Las, en plus de continuer à largement assurer les entreprises des énergies fossiles (charbon, pétrole et gaz), les 15 plus grands assureurs européens détiennent ensemble «au moins 130 milliards de dollars d'actifs investis» dans ces énergies, selon les ONG. AXA arrive en deuxième place, avec 34 milliards de dollars investis dans les énergies fossiles, derrière Allianz (59 milliards) et devant Aviva (14 milliards). «Pour chaque client d'AXA, c'est environ 320 dollars qui sont investis en grande partie avec leur argent – les primes collectées – dans les entreprises des énergies fossiles», illustre la note.
Au-delà d'un désinvestissement du charbon jugé trop timide par les ONG, Axa n'a «pas du tout prévu de désinvestissement sur le pétrole ou le gaz» admettait en 2016 Sylvain Vanston, en charge de la responsabilité d'entreprise pour le groupe, dans une interview à Libération. «Mais côté assurantiel, nous mettons en place un distinguo entre, par exemple, une centrale à gaz à cycle combiné et une centrale à gaz en dessous des normes locales», ajoutait-il.
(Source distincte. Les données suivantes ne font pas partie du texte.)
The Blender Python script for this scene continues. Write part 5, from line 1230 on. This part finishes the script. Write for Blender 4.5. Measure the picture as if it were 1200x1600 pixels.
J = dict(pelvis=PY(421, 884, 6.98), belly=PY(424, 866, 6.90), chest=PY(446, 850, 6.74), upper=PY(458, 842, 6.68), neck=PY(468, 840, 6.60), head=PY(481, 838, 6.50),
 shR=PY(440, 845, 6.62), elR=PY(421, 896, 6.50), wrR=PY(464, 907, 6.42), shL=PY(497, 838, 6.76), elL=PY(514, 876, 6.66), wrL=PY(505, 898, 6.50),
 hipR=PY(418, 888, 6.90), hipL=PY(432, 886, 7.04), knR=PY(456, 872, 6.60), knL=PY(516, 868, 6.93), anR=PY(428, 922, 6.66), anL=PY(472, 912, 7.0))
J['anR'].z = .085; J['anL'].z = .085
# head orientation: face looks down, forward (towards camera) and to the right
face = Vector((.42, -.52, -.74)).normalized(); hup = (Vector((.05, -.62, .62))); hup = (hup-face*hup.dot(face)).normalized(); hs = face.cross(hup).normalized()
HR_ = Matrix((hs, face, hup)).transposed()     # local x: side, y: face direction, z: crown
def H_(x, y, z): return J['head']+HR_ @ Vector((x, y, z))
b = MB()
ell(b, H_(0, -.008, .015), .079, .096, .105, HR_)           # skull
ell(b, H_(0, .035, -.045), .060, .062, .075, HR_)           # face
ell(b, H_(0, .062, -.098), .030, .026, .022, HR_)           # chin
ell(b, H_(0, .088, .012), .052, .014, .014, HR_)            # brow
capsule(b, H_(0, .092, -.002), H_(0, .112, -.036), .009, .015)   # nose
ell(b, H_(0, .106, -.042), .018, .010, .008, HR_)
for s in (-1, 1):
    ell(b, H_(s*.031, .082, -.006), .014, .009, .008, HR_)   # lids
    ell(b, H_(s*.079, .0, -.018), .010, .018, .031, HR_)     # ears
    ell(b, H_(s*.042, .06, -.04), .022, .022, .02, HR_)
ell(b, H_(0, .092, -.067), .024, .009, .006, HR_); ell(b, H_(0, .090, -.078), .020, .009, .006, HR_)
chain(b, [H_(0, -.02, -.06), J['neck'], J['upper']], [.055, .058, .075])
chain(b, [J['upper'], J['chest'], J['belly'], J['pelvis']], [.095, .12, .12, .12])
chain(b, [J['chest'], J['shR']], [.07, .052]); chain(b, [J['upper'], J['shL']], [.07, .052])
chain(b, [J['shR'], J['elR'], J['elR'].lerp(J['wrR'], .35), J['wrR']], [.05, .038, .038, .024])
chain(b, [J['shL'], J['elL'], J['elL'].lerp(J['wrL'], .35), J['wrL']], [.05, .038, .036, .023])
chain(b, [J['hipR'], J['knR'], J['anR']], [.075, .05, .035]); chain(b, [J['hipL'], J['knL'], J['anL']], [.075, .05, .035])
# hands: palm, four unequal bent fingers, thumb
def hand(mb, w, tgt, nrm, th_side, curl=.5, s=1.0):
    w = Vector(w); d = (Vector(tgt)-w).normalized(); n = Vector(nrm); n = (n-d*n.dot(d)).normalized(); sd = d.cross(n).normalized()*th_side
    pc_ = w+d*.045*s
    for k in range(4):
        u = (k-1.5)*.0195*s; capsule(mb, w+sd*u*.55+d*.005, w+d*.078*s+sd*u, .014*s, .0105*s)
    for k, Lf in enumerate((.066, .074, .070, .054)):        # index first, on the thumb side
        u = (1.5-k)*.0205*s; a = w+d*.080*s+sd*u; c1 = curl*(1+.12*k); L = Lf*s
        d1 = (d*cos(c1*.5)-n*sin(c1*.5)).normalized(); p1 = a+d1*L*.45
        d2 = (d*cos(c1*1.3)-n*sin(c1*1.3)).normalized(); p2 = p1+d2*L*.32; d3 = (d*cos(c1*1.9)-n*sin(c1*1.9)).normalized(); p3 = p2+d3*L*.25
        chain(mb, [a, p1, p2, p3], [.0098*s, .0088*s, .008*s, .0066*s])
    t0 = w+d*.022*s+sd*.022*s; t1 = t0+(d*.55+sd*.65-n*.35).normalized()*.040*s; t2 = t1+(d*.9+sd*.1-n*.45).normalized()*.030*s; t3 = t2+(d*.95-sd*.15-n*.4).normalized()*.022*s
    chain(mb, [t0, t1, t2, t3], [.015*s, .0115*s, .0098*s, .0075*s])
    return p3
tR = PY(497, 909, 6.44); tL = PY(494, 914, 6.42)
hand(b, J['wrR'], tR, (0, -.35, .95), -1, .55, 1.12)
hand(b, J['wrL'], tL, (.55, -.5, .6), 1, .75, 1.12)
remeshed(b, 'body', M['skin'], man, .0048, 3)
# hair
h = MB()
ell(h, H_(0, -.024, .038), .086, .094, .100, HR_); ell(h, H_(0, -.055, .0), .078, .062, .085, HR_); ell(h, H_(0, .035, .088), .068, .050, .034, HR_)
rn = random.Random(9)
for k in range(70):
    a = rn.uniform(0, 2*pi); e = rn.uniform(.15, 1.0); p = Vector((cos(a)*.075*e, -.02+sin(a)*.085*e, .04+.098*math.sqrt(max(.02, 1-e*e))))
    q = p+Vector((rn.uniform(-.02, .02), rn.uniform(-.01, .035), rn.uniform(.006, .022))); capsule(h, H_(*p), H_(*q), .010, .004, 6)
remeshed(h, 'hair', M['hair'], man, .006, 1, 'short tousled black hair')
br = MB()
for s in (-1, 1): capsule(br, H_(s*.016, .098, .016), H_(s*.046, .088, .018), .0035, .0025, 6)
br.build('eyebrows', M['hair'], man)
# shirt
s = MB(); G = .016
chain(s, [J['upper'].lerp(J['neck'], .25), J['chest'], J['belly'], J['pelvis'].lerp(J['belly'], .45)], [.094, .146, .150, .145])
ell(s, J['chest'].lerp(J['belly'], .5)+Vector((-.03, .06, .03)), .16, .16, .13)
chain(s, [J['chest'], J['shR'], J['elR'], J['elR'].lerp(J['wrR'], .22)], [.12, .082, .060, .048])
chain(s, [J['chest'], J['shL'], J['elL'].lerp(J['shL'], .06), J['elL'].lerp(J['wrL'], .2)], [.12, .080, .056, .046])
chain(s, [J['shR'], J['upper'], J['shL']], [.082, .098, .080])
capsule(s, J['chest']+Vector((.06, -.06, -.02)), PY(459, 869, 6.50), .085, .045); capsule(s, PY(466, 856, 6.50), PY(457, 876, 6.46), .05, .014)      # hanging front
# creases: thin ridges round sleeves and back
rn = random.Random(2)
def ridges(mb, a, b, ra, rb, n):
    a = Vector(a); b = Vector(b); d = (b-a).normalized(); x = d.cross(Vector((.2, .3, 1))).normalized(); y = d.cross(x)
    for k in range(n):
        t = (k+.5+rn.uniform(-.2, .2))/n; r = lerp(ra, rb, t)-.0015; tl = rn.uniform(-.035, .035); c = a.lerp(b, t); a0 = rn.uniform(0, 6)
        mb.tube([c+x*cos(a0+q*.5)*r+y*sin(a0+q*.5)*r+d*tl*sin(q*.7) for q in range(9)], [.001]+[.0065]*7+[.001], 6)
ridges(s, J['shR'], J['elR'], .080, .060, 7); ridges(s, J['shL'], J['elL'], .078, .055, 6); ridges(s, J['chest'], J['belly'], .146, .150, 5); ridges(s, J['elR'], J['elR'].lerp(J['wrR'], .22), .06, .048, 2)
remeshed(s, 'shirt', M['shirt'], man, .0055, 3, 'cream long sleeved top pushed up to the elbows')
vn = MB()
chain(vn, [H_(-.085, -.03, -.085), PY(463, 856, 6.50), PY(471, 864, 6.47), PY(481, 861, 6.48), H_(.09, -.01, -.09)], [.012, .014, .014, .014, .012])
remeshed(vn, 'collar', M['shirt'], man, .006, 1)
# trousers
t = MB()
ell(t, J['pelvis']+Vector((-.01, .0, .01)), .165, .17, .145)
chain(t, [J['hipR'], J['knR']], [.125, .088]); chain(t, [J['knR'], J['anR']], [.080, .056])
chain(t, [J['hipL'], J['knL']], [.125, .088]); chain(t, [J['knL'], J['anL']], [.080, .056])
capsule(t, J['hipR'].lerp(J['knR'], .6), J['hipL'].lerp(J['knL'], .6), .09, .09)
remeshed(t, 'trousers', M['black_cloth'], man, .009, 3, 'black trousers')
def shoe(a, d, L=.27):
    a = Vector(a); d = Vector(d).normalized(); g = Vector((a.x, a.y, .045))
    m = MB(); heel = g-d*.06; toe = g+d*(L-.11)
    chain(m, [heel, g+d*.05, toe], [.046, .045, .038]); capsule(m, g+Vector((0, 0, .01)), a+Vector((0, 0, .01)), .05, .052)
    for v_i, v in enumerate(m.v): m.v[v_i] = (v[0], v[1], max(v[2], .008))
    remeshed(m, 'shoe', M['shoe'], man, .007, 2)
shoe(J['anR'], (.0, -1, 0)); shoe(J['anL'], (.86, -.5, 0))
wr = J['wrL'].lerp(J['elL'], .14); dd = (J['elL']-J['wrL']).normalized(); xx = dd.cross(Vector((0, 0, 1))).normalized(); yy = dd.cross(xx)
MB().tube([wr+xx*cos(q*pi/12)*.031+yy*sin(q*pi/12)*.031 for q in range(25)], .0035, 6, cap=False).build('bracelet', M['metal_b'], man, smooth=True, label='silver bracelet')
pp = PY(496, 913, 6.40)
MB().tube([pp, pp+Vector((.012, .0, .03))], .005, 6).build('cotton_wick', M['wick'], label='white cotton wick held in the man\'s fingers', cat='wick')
Les critiques des ONG ne risquent-elles pas d'être contre-productives en braquant les assureurs et/ou investisseurs de bonne volonté ? «Je ne pense pas, estime Lucie Pinson. Et sans pression publique, le statu quo gagnera toujours. Or on ne peut pas se permettre d'attendre, étant donné l'urgence climatique.»
Un signe d'espoir : 60% des 500 plus gros investisseurs mondiaux (fonds de pension, assureurs, fonds souverains…) «reconnaissent maintenant les risques financiers du changement climatique et les opportunités de la transition vers un monde bas carbone», selon une étude de l'ONG AODP (Asset Owners Disclosure Project) publiée ce mercredi. Un chiffre en nette hausse (+18%) par rapport à l'an dernier.